The board will decide whether to send a letter to the State Parks Off-Highway Vehicle Recreation Division asking the agency for information about what changes it is planning to make at the park to reduce the pollution and cooperate with county health officials in evaluating potential health risks.

The letter is on the board’s consent agenda, which is reserved for noncontroversial items and acted upon in a single vote for multiple items. Supervisors will only discuss it if one of them pulls it from the consent agenda for separate consideration.

The letter comes at the same time parks officials are preparing to challenge the validity of the particulate study conducted by the county Air Pollution Control District.

The controversial study concluded that off-highway-vehicle riding at the park exacerbates dust pollution on the Mesa by destroying vegetation and breaking up a crust that naturally forms on top of the dunes, allowing small particles of sand to be blown inland.

Tuesday’s letter describes the conclusions of the study as “well-supported.” It also reasserts the county’s stake in the park as the owner of nearly 600 acres of land in the riding area, called La Grande Tract.

The letter encourages state officials to work closely with the air district “to implement a constructive and timely program of particulate mitigation.” Possible mitigations include installing wind fences and replanting the dunes to reduce wind erosion.

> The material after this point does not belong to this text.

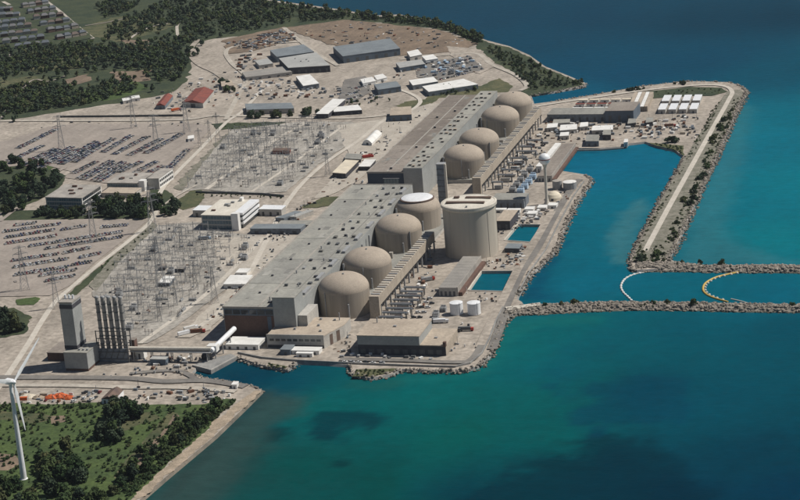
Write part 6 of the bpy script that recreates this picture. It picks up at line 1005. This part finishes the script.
# ------------------------------------------------------------ vehicles, containers and clutter
def truck(p, ang, cab, bed, lab, box=True):
    t = thing('truck', lab, 'truck', (p[0], p[1], 0)); t.rotation_euler = (0, 0, ang)
    def pt(nm, mb, m): o = bpy.data.objects.new(nm, mb.mesh(nm, m)); COL.objects.link(o); o.parent = t
    pt('cab', MB().prism([(4.2, -1.2), (6.6, -1.2), (6.6, 1.2), (4.2, 1.2)], .7, 3.1), cab); pt('windscreen', MB().box(6.58, 6.66, -1.05, 1.05, 1.9, 2.9), 'darkglass')
    pt('bed', MB().box(-6.5, 4, -1.25, 1.25, 1.1, 3.9 if box else 1.6), bed)
    for x in (-5, -3.6, 5.2):
        for s_ in (-1, 1): pt('wheel', MB().tube((x, s_ * .9, .55), (x, s_ * 1.28, .55), .55, n=10), 'tyre')
truck((93.5,-26.7), .2, 'whitep', 'whitep', 'white tanker truck left of the near white tanks'); truck((120.2,-45.9), .1, 'red', 'dsteel', 'red lorry on the near corner of the station'); truck((109.6,-48.9), .1, 'dsteel', 'dsteel', 'dark flatbed lorry behind the red lorry', False); truck((52.3,87.6), .6, 'red', 'steel', 'red lorry beside the ribbed gallery'); truck((-470.5,785.8), .7, 'red', 'orange', 'orange lorry in front of the red-roofed barn'); truck((-116.0,-62.1), .3, 'red', 'rust', 'red-brown lorry left of the hall end'); truck((-135.0,534.3), .5, 'red', 'red', 'red lorry left of the far hall'); truck((-126.0,-67.7), .8, 'whitep', 'whitep', 'white box lorry left of the hall end'); truck((-125.4,-54.7), .8, 'whitep', 'white', 'second white box lorry left of the hall end'); truck((-213.4,212.8), .3, 'blue', 'bluesteel', 'blue lorry near the administration building'); truck((193.4,664.6), .2, 'red', 'rust', 'red lorry on the far spit yard')
def container(p, ang, m, lab, group, s_=(6, 2.5, 2.6)):
    t = thing('container', lab, 'container', (p[0], p[1], 0), group); t.rotation_euler = (0, 0, ang); L_, W_, H_ = s_; key = (L_, W_, H_, m)
    if key not in CMESH:
        a = MB().box(-L_ / 2, L_ / 2, -W_ / 2, W_ / 2, .1, H_)
        for k in range(6): a.box(-L_ / 2 + .2 + k * L_ / 6, -L_ / 2 + .5 + k * L_ / 6, -W_ / 2 - .07, W_ / 2 + .07, .2, H_ - .1)
        CMESH[key] = (a.mesh('body', m), MB().box(L_ / 2, L_ / 2 + .08, -W_ / 2 + .1, W_ / 2 - .1, .2, H_ - .1).mesh('door', 'steel'))
    for nm, me in zip(('body', 'door'), CMESH[key]): o = bpy.data.objects.new(nm, me); COL.objects.link(o); o.parent = t
CMESH = {}
CW = dict(rust='rusty', dsteel='dark grey', bluesteel='blue-grey', darkwall='near-black', roofbrn='brown-grey', tanwall='tan', white='white', steel='grey', blue='pale blue', concrete='pale grey')
rc = random.Random(31)
for poly, n, ms, lab, dm, sz in (
    ([(-562.8,1228.1),(-503.1,1328.8),(-457.8,1260.8),(-506.0,1177.3)], 46, ['rust', 'dsteel', 'bluesteel', 'darkwall', 'roofbrn'], 'in the far left laydown yard', 6, (9, 3, 2.4)),
    ([(-464.9,1292.4),(-414.2,1364.8),(-341.6,1338.9),(-234.5,1263.1),(-180.8,1168.9),(-261.8,1136.0),(-378.5,1221.1)], 30, ['rust', 'roofbrn', 'tanwall', 'dsteel'], 'on the far earth field', 12, (7, 2.6, 2.4)),
    ([(-205.6,1035.9),(-145.3,1082.5),(-112.0,1001.2),(-154.9,949.2)], 34, ['bluesteel', 'white', 'steel', 'blue', 'dsteel'], 'in the busy yard above the far hall', 7, (7, 3, 3)),
    ([(-446.9,968.4),(-344.0,922.5),(-292.6,894.3),(-267.5,880.6),(-277.8,846.4),(-387.8,842.8),(-416.7,868.2)], 40, ['dsteel', 'rust', 'steel', 'white', 'bluesteel'], 'in the middle works yard', 8, (6, 2.6, 2.6)),
    ([(-506.5,1134.5),(-481.1,1160.2),(-452.4,1060.1),(-474.0,1035.5)], 14, ['rust', 'dsteel', 'steel'], 'beside the left yard track', 7, (8, 2.6, 2.6)),
    ([(124.7,682.8),(209.6,717.7),(225.7,629.9),(167.6,604.7),(131.3,643.8)], 40, ['rust', 'white', 'dsteel', 'tanwall', 'bluesteel', 'white'], 'on the far spit yard', 6, (6, 2.6, 2.6)),
    ([(39.7,687.4),(89.2,694.7),(124.0,673.1),(133.7,615.4),(97.9,607.7),(54.0,628.4)], 22, ['white', 'steel', 'bluesteel', 'dsteel'], 'in the yard beyond the far duct', 7, (6, 2.6, 2.6)),
    ([(-113.9,-198.9),(-40.9,-198.5),(-32.0,-206.7),(-46.2,-218.4),(-105.1,-216.0)], 12, ['rust', 'dsteel', 'white', 'tanwall', 'steel'], 'on the sandy strip by the inlet', 5, (5, 2.4, 2)),
    ([(-135.1,-125.8),(-97.9,-123.7),(-92.4,-147.2),(-123.6,-153.8)], 12, ['steel', 'white', 'dsteel', 'rust'], 'near the pipe bridge shed', 6, (5, 2.2, 2)),
    ([(19.1,125.7),(33.6,144.6),(37.2,176.2),(62.7,61.8),(64.5,-14.9),(53.9,-15.3)], 12, ['steel', 'bluesteel', 'white', 'rust'], 'between near duct and ribbed gallery', 7, (5, 2.4, 2.4)),
    ([(102.1,158.3),(119.0,196.7),(123.5,203.3),(128.4,134.2),(110.9,127.8)], 14, ['concrete', 'steel', 'white', 'rust'], 'by the roadside between the two pools', 5, (4, 2.2, 1.6)),
    ([(89.3,298.4),(108.1,327.3),(119.3,312.7),(114.2,277.3),(91.8,277.2)], 18, ['white', 'steel', 'concrete', 'white'], 'beside the smaller pool', 5, (4.5, 2.6, 2.2)),
    ([(32.8,477.4),(38.9,667.7),(62.0,600.0),(60.7,451.8)], 16, ['steel', 'bluesteel', 'white'], 'between the far duct and the galleries', 8, (6, 2.6, 2.4)),
    ([(-122.8,27.2),(-128.8,110.0),(-120.8,110.1),(-113.2,27.5)], 8, ['white', 'steel', 'rust'], 'along the left side of near hall', 6, (5, 2.4, 2.2)),
    ([(-151.4,439.7),(-155.6,571.5),(-133.2,561.5),(-123.3,430.9)], 10, ['white', 'rust', 'steel'], 'among the sheds left of far hall', 8, (5, 2.4, 2.4)),
    ([(-547.2,883.9),(-519.2,924.4),(-497.3,1024.5),(-458.8,944.3),(-443.0,846.7),(-481.4,792.1)], 22, ['white', 'rust', 'dsteel', 'steel'], 'near the woodland barns', 7, (6, 2.4, 2.4)),
    ([(24.4,-97.7),(97.6,-112.8),(115.4,-116.5),(116.6,-121.1),(32.3,-123.6)], 14, ['white', 'steel', 'dsteel'], 'along the near seawall', 5, (3.6, 2, 1.8))):
    for q, p in enumerate(from_left(scatter(poly, n, rc, dm))):
        m_ = rc.choice(ms); container(p, rc.choice([0, R(90), rc.uniform(0, 3)]), m_, f'{CW[m_]} container, {ordw(q)} from left, {lab}', 'containers ' + lab, sz)
for k, p in enumerate([(66.3,-14.8),(66.4,-1.5),(66.5,11.9),(66.6,25.6),(67.4,36.6),(71.7,-14.6),(71.8,-1.3),(71.9,12.1),(72.7,23.0),(67.3,-25.2)]): car(p, R(20), rc.choice(['white', 'silver', 'white', 'dark grey']), f'{ordw(k)} van parked in the rows left of the near white tanks', 'vans beside the pipe racks', 1)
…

“We hope that the division agrees that the study’s conclusions demand serious attention from both the state and county,” the letter concludes.

The study already has the attention of state parks officials. At an April 29 meeting in Sacramento, the Off-Highway Motor Vehicle Recreation Commission heard a report on the air study.

Off-highway-vehicle division Chief Phil Jenkins said a team of outside experts in air quality and dune geology has been assigned to look at the study’s conclusions.

The division’s report states that the methodology of the study is flawed in a number of ways when it concludes that sand particles become airborne in lower wind velocities within the riding area compared to outside the riding area. Off-highway-vehicle division staffers also promise to participate in the air board’s process as it decides how to deal with the problem.

“State Parks’ objections are based on observations that the report merely documents natural occurring windblown sand and does not contain sufficient data to conclude that the (State Vehicular Recreation Area) contributes to a higher level of particulate emissions than are otherwise naturally occurring,” Jenkins stated in the report.

The county air board will meet next on May 19. Air district staff has promised to update the board on the particulate study at future meetings.